We need to join the Christ family, become Christ's sons and daughters, as King Benjamin told his people to do:
And now, because of the covenant which ye have made ye shall be called the children of Christ, his sons, and his daughters; for behold, this day he hath spiritually begotten you; for ye say that your hearts are changed through faith on his name; therefore, ye are born of him and have become his sons and his daughters.
And under this head ye are made free, and there is no other head whereby ye can be made free. There is no other name given whereby salvation cometh; therefore, I would that ye should take upon you the name of Christ, all you that have entered into the covenant with God that ye should be obedient unto the end of your lives.
And it shall come to pass that whosoever doeth this shall be found at the right hand of God, for he shall know the name by which he is called; for he shall be called by the name of Christ. (Mosiah 5:7-9)
We can't leave the work of saving God's children all to Jesus and his atonement. We have to help all we can here and now by keeping the commandments we have been given. We need to teach our fellow man the gospel and about the atonement so they can receive those blessings. We need to do our family history so our family who has passed on can receive those blessings. When we see our brothers and sisters in the world struggling with poverty, illness, and depression, we need to do all we can to help lift their burden. Like the youth theme for the year, we need to "embark in the service of God...[and] serve him with all [our] heart, might, mind and strength, that [we] may stand blameless before God at the last day." (D&C 4:2)

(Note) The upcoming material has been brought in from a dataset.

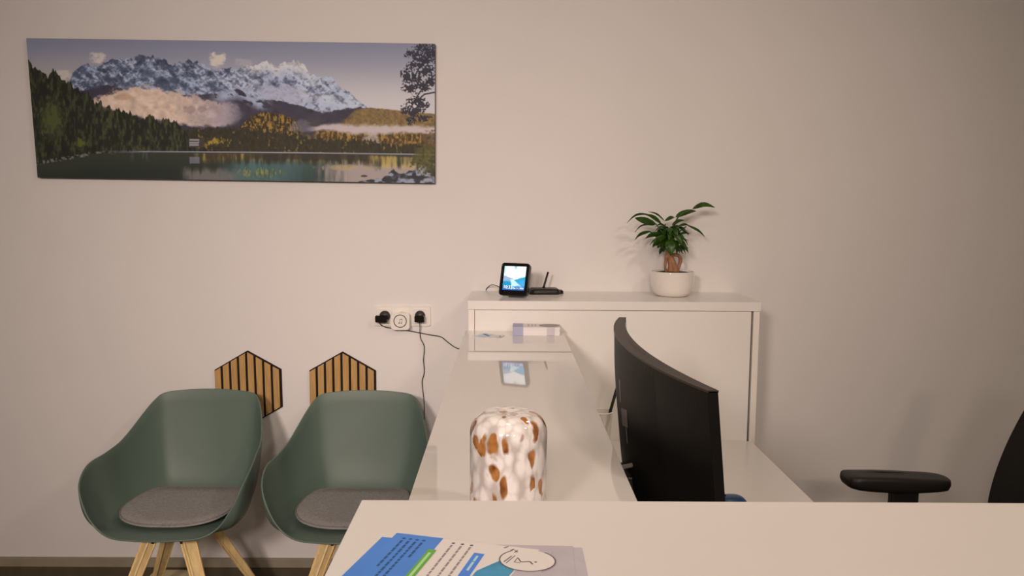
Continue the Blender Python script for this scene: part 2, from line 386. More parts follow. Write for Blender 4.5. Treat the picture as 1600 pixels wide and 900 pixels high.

Yes, I've sung the songs, "I'm Trying to be like Jesus" and "Come Follow Me" my entire life. I memorized 3 Nephi 27:27, "Therefore, what manner of men ought ye to be? Verily I say unto you, even as I am." back when I was in seminary twenty-five years ago. I always knew we were supposed to try to follow Christ's example. But now, I am finally coming to understand what that means.

Comments

  1. I love this! Great thoughts to go with us on our mission.